# [Challenge]
Reproduce the entries from their first line up to and including the line with "HAZE = True". Leave out everything after it.

-------- Records provided --------

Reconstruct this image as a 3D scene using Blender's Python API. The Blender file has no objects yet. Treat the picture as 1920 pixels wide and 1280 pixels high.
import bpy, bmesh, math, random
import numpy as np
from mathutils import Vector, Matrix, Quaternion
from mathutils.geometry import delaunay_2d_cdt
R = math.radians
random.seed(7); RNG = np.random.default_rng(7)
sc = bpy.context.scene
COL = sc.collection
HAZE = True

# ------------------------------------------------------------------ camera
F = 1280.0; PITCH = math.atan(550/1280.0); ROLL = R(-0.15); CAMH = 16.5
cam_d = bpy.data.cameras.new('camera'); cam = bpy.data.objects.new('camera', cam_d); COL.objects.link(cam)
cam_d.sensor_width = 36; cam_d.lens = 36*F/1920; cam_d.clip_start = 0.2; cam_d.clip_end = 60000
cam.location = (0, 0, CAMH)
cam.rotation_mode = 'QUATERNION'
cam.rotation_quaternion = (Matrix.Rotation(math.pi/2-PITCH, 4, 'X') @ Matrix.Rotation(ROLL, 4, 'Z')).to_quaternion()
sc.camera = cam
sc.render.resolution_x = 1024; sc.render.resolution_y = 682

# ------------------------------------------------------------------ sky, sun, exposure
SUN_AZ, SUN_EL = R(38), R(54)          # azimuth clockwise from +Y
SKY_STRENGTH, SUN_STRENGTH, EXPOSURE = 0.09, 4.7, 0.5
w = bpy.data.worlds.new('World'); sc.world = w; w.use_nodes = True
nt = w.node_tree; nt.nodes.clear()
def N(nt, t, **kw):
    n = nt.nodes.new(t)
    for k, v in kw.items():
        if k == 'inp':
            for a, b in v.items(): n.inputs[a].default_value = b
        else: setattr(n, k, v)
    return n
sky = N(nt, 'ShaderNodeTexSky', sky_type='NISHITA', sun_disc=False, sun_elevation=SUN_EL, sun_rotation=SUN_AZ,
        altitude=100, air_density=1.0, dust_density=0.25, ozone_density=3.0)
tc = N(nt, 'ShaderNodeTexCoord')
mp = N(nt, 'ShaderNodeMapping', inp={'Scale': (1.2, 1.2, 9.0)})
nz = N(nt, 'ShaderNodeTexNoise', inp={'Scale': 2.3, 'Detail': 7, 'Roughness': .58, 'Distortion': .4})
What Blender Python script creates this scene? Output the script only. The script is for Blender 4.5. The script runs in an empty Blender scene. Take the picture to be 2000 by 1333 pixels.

--------

# [Output for this task]
Reconstruct this image as a 3D scene using Blender's Python API. The Blender file has no objects yet. Treat the picture as 1920 pixels wide and 1280 pixels high.
import bpy, bmesh, math, random
import numpy as np
from mathutils import Vector, Matrix, Quaternion
from mathutils.geometry import delaunay_2d_cdt
R = math.radians
random.seed(7); RNG = np.random.default_rng(7)
sc = bpy.context.scene
COL = sc.collection
HAZE = True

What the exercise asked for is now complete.